The solution that Standard Chartered came up with was a three-year target redemption forward, allowing the client to achieve better hedging rates. If the knockout occurs, the client might re-evaluate its hedging strategy for the unhedged portion based on their own assessment of prevailing market conditions, given that the liability’s maturity date may be relatively far away.

While target redemption forwards of such tenor may be common in developed markets, the lack of liquidity in the Thai baht/US dollar cross means this was a non-trivial solution for Standard Chartered to construct. The size of the transaction – $150 million – was also comparatively large. The deal serves as a testament to both Standard Chartered’s risk-management expertise and its broad global footprint that allows efficient recycling of risk.

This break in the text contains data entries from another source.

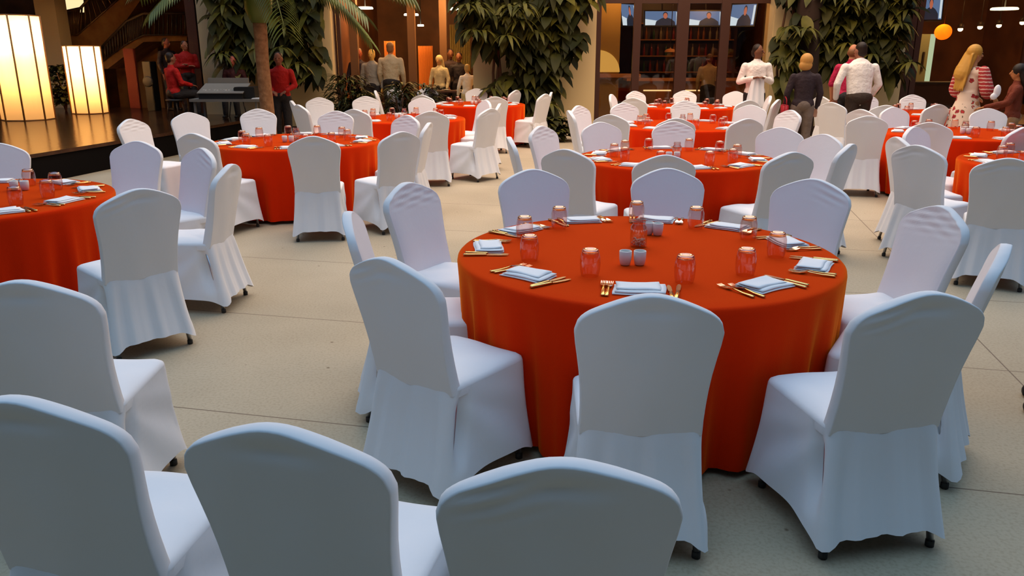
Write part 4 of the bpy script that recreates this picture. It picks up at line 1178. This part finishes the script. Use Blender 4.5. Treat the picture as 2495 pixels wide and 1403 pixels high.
    # top
    if dress is None:
        bm = bmesh.new()
        cap_(bm, sp(-.105*wide, 0, 1.375), .088*s, sp(.105*wide, 0, 1.375), .088*s, 14); cap_(bm, sp(-.05, 0, 1.43), .060*s, sp(.05, 0, 1.43), .060*s, 14)
        cap_(bm, sp(0, 0, 1.00), .145*s*wide, sp(0, .0, 1.33), .165*s*wide, 18, .72, (1, 0, 0))
        cap_(bm, sp(-.06, 0, .965), .122*s, sp(.06, 0, .965), .122*s, 14, 1)
        cap_(bm, NK+Vector((0, 0, -.02*s)), .070*s, NK+Vector((0, .004, .018*s)), .064*s)
        for A_, B_, C_ in ((LS, LE, LW_), (RS, RE, RW_)):
            cap_(bm, A_, .064*s, B_, .055*s)
            if sleeves == 'long': cap_(bm, B_, .056*s, B_.lerp(C_, .93), .042*s)
            else: cap_(bm, A_.lerp(B_, .5), .064*s, A_.lerp(B_, .75), .062*s)
        so = finish(top, bm, cm(shirt), root); remesh(so, vox)
        bm = bmesh.new()
        ellipsoid(bm, sp(0, -.005, .955), (.168*s*wide, .135*s*wide, .11*s))
        for A_, B_, C_ in ((LH, LK, LF), (RH, RK, RF)):
            cap_(bm, A_, .105*s, B_, .078*s); cap_(bm, B_, .078*s, C_+Vector((0, 0, .0)), .060*s)
        to = finish('trousers', bm, cm(trous), root); remesh(to, vox)
    bm = bmesh.new()
    for C_ in (LF, RF):
        cap_(bm, C_+Vector((0, -.045, -.044)), .040*s, C_+Vector((0, .165*s, -.052)), .032*s, 12)
        box(bm, C_.x-.04*s, C_.x+.04*s, C_.y-.08*s, C_.y+.19*s, 0.001, .02)
    so = finish('shoes', bm, cm(shoes, .4, 'leather'), root); remesh(so, vox)
    return root, sp, hp
# waiter
pw = atY(1842, 180, 14.75); zt0 = atY(1848, 106, 14.75).z
wtr, sp, hp = person((pw.x, 14.75, 0), zt0-.02, 180, 'waiter in white shirt and dark trousers looking aside, holding a white cloth', skin=(.17, .07, .035), shirt=(.84, .78, .74), arms=((-.275, -.02, 1.14), (-.08, .20, 1.20), (.275, -.02, 1.14), (.10, .20, 1.20)), turn=-55, vox=.011, wide=1.08)
bm = bmesh.new(); rows = []
for j in range(15):
    t = j/14; row = []
    for i in range(17):
        u = -1+2*i/16; wv = .10+.10*t
        x = .02+u*wv*(1-.15*t)+.03*t; y = .235+.018*sin(i*1.1+t*2)*(.4+t)-.02*abs(u); zz = 1.25-.50*t-.05*u*t-.04*t*t*(1-u)
        row.append(bm.verts.new((x, y, zz)))
    rows.append(row)
for a, b in zip(rows, rows[1:]):
    for i in range(16): bm.faces.new((a[i], a[i+1], b[i+1], b[i]))
tw = finish('towel', bm, M['napkin']); tw.location = (pw.x, 14.75, 0); tw.rotation_euler = (0, 0, pi)
md_ = tw.modifiers.new('thickness', 'SOLIDIFY'); md_.thickness = .006
tag(tw, 'white cloth hanging from the hands of the waiter', 'cloth')
def at_person(px, pyt, D, **k):
    q = atY(px, pyt, D); return (q.x, D, k.get('z0', 0)), q.z-k.get('z0', 0)
# blonde woman from behind
l_, h_ = at_person(1968, 133, 12.7)
person(l_, h_, 8, 'woman with blonde bob seen from behind, dark jacket and grey trousers', skin=(.5, .27, .17), shirt=(.030, .018, .022), trous=(.16, .12, .095), hair=(.50, .25, .06), hairstyle='bob', top='jacket', turn=25, vox=.013)
bm = bmesh.new(); box(bm, -.035, .035, -.10, .10, 0, .24); bmesh.ops.bevel(bm, geom=bm.edges[:], offset=.012, segments=2, affect='EDGES')
hb = empty('handbag', (l_[0]-.27, 12.72, .66)); tag(hb, 'small red handbag hanging left of the blonde woman in the dark jacket', 'bag')
finish('bag_body', bm, cm((.35, .01, .02), .5, 'leather'), hb)
bm = bmesh.new(); tube(bm, [(0, -.08, .23), (0, -.06, .32), (0, 0, .36), (0, .06, .32), (0, .08, .23)], .008, 6); finish('strap', bm, cm((.35, .01, .02), .5, 'leather'), hb)
# magenta shirt man
l_, h_ = at_person(2078, 108, 13.5)
person((l_[0], 13.5, 0), h_, 35, 'man in magenta shirt half hidden by the white-shirted man', skin=(.5, .20, .10), shirt=(.42, .012, .06), hair=(.20, .08, .03), hairstyle='bald', sleeves='short', vox=.014, lean=6)
# white shirt man from behind
l_, h_ = at_person(2108, 108, 12.75)
person((l_[0], 12.75, 0), h_*1.02, -4, 'man in white shirt seen from behind, dark trousers, bending slightly', skin=(.3, .12, .07), shirt=(.85, .79, .72), trous=(.035, .02, .012), wide=1.22, lean=9, arms=((-.325, .02, 1.16), (-.27, .17, .96), (.31, .02, 1.15), (.24, .19, .95)), turn=-15, vox=.012)
# woman in floral dress
l_, h_ = at_person(2378, 112, 11.7)
fl, sp, hp = person((l_[0], 11.7, 0), h_, 62, 'woman with long blonde hair in a white dress with red flowers', skin=(.50, .26, .13), hair=(.52, .27, .045), hairstyle='long', dress=True, turn=25, arms=((-.22, .06, 1.17), (-.12, .34, 1.05), (.24, .02, 1.15), (.18, .30, 1.05)), vox=.012)
def floral():
    m = bpy.data.materials.new('white_cloth_with_red_flowers'); m.use_nodes = True; nt = m.node_tree; b = nt.nodes['Principled BSDF']; b.inputs['Roughness'].default_value = .8
    tc = nt.nodes.new('ShaderNodeTexCoord'); v = nt.nodes.new('ShaderNodeTexVoronoi'); v.inputs['Scale'].default_value = 11
    n = nt.nodes.new('ShaderNodeTexNoise'); n.inputs['Scale'].default_value = 30
    mx = nt.nodes.new('ShaderNodeVectorMath'); mx.operation = 'MULTIPLY_ADD'; mx.inputs[1].default_value = (.05, .05, .05)
    nt.links.new(tc.outputs['Object'], n.inputs['Vector']); nt.links.new(n.outputs['Color'], mx.inputs[0]); nt.links.new(tc.outputs['Object'], mx.inputs[2]); nt.links.new(mx.outputs[0], v.inputs['Vector'])
    r = nt.nodes.new('ShaderNodeValToRGB'); r.color_ramp.interpolation = 'CONSTANT'
    r.color_ramp.elements[0].color = (.25, .01, .02, 1); r.color_ramp.elements[1].position = .20; r.color_ramp.elements[1].color = (.5, .03, .03, 1)
    e = r.color_ramp.elements.new(.30); e.color = (.10, .08, .03, 1); e = r.color_ramp.elements.new(.34); e.color = (.78, .60, .45, 1)
    nt.links.new(v.outputs['Distance'], r.inputs['Fac']); nt.links.new(r.outputs['Color'], b.inputs['Base Color'])
    return m
def striped():
    m = bpy.data.materials.new('red_and_white_banded_cloth'); m.use_nodes = True; nt = m.node_tree; b = nt.nodes['Principled BSDF']; b.inputs['Roughness'].default_value = .8
    tc = nt.nodes.new('ShaderNodeTexCoord'); w = nt.nodes.new('ShaderNodeTexWave'); w.bands_direction = 'Z'; w.inputs['Scale'].default_value = 6.5; w.inputs['Distortion'].default_value = 1.5; w.inputs['Detail Scale'].default_value = 4
    r = nt.nodes.new('ShaderNodeValToRGB'); r.color_ramp.interpolation = 'CONSTANT'
    r.color_ramp.elements[0].color = (.42, .03, .03, 1); r.color_ramp.elements[1].position = .78; r.color_ramp.elements[1].color = (.75, .5, .4, 1)
    nt.links.new(tc.outputs['Object'], w.inputs['Vector']); nt.links.new(w.outputs['Fac'], r.inputs['Fac']); nt.links.new(r.outputs['Color'], b.inputs['Base Color'])
    return m
s_ = h_/1.75
bm = bmesh.new(); cap_(bm, sp(-.09, 0, 1.39), .088*s_, sp(.09, 0, 1.39), .088*s_); cap_(bm, sp(0, 0, 1.10), .118*s_, sp(0, .01, 1.32), .145*s_, 16, .75, (1, 0, 0))
lathe(bm, [(.125*s_, 1.14*s_), (.15*s_, 1.0*s_), (.185*s_, .9*s_), (.25*s_, .6*s_), (.33*s_, .25*s_), (.345*s_, .22*s_)], 28)
o = finish('dress', bm, floral(), fl); remesh(o, .012)
for sx in (-1, 1):
    bm = bmesh.new(); E = sp(sx*.23, .04, 1.16); S = sp(sx*.17, 0, 1.41)
    cap_(bm, S, .078*s_, E, .092*s_, 14); cap_(bm, E, .09*s_, E+Vector((0, .04, -.03)), .098*s_, 14)
    o = finish('sleeve', bm, striped(), fl); remesh(o, .012)
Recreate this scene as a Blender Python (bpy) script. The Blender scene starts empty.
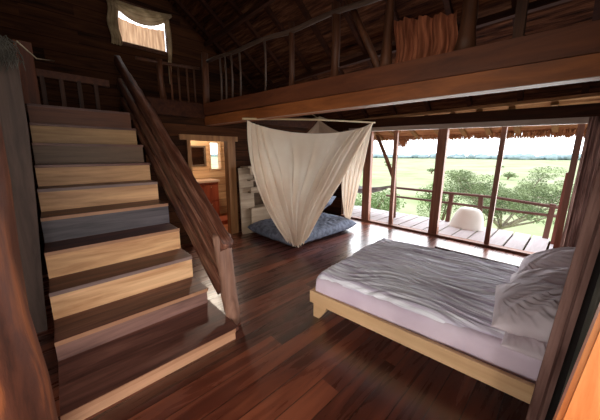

“A lot of clients in the region are looking for cost-reduction ideas in their hedging strategy and target redemption forwards is the typical structure. But not everyone can meet the client needs by quoting longer than a year due to credit risk or market risk appetite,” says Herbert Ng, director of rates structuring.

“But for a structure like a target redemption forward, the longer we can do the trade, the longer the client is committed to the trade and the better optics we can get.”

As in previous years when Standard Chartered claimed the title of currency house of the year, the bank’s focus this year has been on bringing innovation to the Asian markets, while stressing the aspect of the deal that clients care most about: how they can bring costs down.

“This year our focus has been on introducing more innovation into the Asian currency markets, whether it’s within flow products – electronification and things like algo trading – or through designing innovative bespoke solutions and-off the-shelf products,” says Datta.

“And at the heart of this we have always been looking at ways to help our clients improve their risk management toolkit, cost of funding or portfolio returns. This customer-centric approach has been appreciated.”